Dass es das noch gibt – das Fräulein. Schon seit zehn Jahren ist mir das nicht mehr passiert und nun innerhalb von wenigen Tagen ganze zwei Mal – dass ich mich als Fräulein ansprechen lassen darf. Ehrlich gesagt, hatte ich diese Anrede nicht wirklich vermisst, aber jetzt, da sie schon mal auftaucht, möchte ich nicht, dass das Fräulein ausstirbt.

Damals war es mein Diplombetreuer, der mich zum Fräulein machte. Da es zugleich mein Lieblingsdozent war, durfte er das auch. Und da er zu meiner Diplomverteidigung mit Fliege und kleinem gestutzten Blumensträußchen erschien, passten sie ungemein zueinander – das Fräulein und mein Diplombetreuer. Aus seinem Munde klang das stilvoll. Wer das Wort Fräulein benutzt, der hat auch sonst Würde und Stil. Der nimmt es genau, differenziert und würdigt alle möglichen Formen des Daseins. Alles wird so benannt, wie es ist und sich gehört. Fehlt nur noch der Chapeau und Spazierstock und schon fühlt man sich in alte Zeiten zurückversetzt: „Wertes Fräulein, wären Sie so gut…“ Ach ja, damals! Und heute?

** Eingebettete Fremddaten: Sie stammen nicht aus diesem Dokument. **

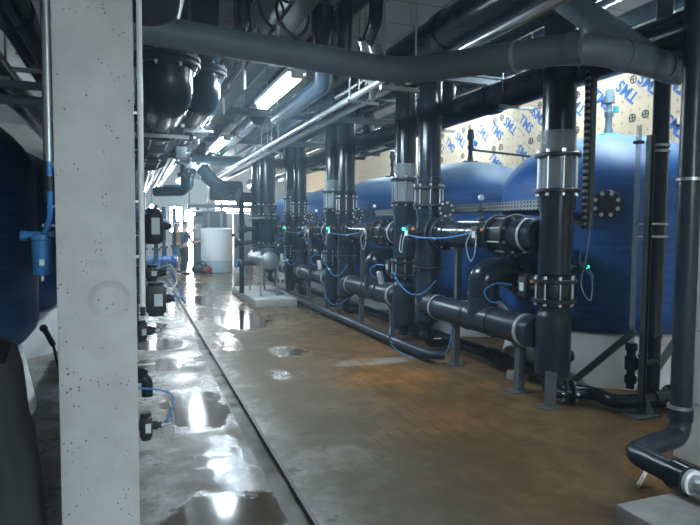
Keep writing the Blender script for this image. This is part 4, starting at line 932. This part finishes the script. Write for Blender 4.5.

Das Fräulein als Kategorisierung von „jung und noch unverheiratet“ ist aus der Mode geraten. Es verliert sich inmitten unzähliger Varianten aus Altersklassen und Heiratsabsichten: will sowieso nie; will erst nach den ersten Kindern; will erst nach 30; will erst nach 8 Jahren Partnerschaft. Auch das Heiratsvermögen – will, kriegt aber keinen ab; könnte, will aber nicht – spielt eine wichtige Rolle.
Ich bin nicht mehr ganz jung; zwar nicht verheiratet, aber manche eheähnliche Partnerschaften kann ich vorweisen; für Kinder ist es noch nicht ganz zu spät; im Berufsleben bin ich eine gestandene Frau, aber in der Selbständigkeit noch relativ jung… Na, dass mich meine jungen Nachbarn siezen, kränkt mich fast und zeigt mir, dass meine potenzielle Fräulein-Zeit längst vorbei ist. Aber auch in Bezug auf andere Frauen ist mir das „Fräulein“ nie wieder begegnet. Bis vor kurzem. Da wollte ich meine Reisen ins europäische Ausland buchen, eine Unterkunft in Luxemburg, einen Flug nach Island. Und beim Ausfüllen des Formulars sollte ich bei der Anrede wählen zwischen „Fräulein“, „Frau“ und „Herr“. Wie amüsant!
Aber was heißt das nun eigentlich? Da lässt sich wild spekulieren: Heißt das, dass die Luxemburger und Isländer konservativer und spießiger sind als wir Deutschen, dass für sie der Familienstand wichtig ist, ob man als Frau verheiratet ist oder nicht? Aber selbst wenn, wieso sollte man das in Formularen angeben müssen? Oder sind sie gar nicht spießig, sondern das Heiratsverhalten der jungen Frau ist an sich noch so, dass es dort das ganze Patchworkdurcheinander nicht gibt und das „Fräulein“ eine berechtigte Repräsentanz und Klassifizierung hat? Oder aber ist es verfehlt, das Fräulein in Luxemburg und Island zu suchen? Vielleicht gab es dort nie Fräuleins, und sie sind dort nur interkulturell geschult und geben den deutschen Fräuleins unter den Touristen die Chance, sich ordnungsgemäß anzumelden, im Sinne einer Kundenorientierung? Dann hätten sie lediglich verpasst, dass auch wir Deutschen nicht mehr im 20. Jahrhundert leben. Und wir müssten uns fragen, wieso in anderen Ländern immer noch nicht bekannt ist, dass es in unserem Familiensystem drunter und drüber geht und welches Bild die anderen Europäer von uns haben.
Alles interessante Varianten, denen man nachgehen sollte, um das Dasein des Fräuleins in isländischen und luxemburgischen Formularen zu ergründen. An dieser Stelle bedaure ich, dass ich keine Sprachwissenschaftlerin oder so was bin, sonst würde ich dem Fräulein im Rahmen einer wissenschaftlichen Studie in aller Ruhe und ausgiebig nachspüren können, ohne dafür Geschäftsausfälle hinnehmen zu müssen. Ob ich damit das Aussterben des Fräuleins verhindern könnte, bezweifle ich zwar. Aber manches muss eben erst sterben, bevor es Bedeutung und Anerkennung erlangt – zum Beispiel in Form einer 300-seitigen wissenschaftlichen Abhandlung. Ich denke, ich würde das Werk meinem Diplombetreuer widmen.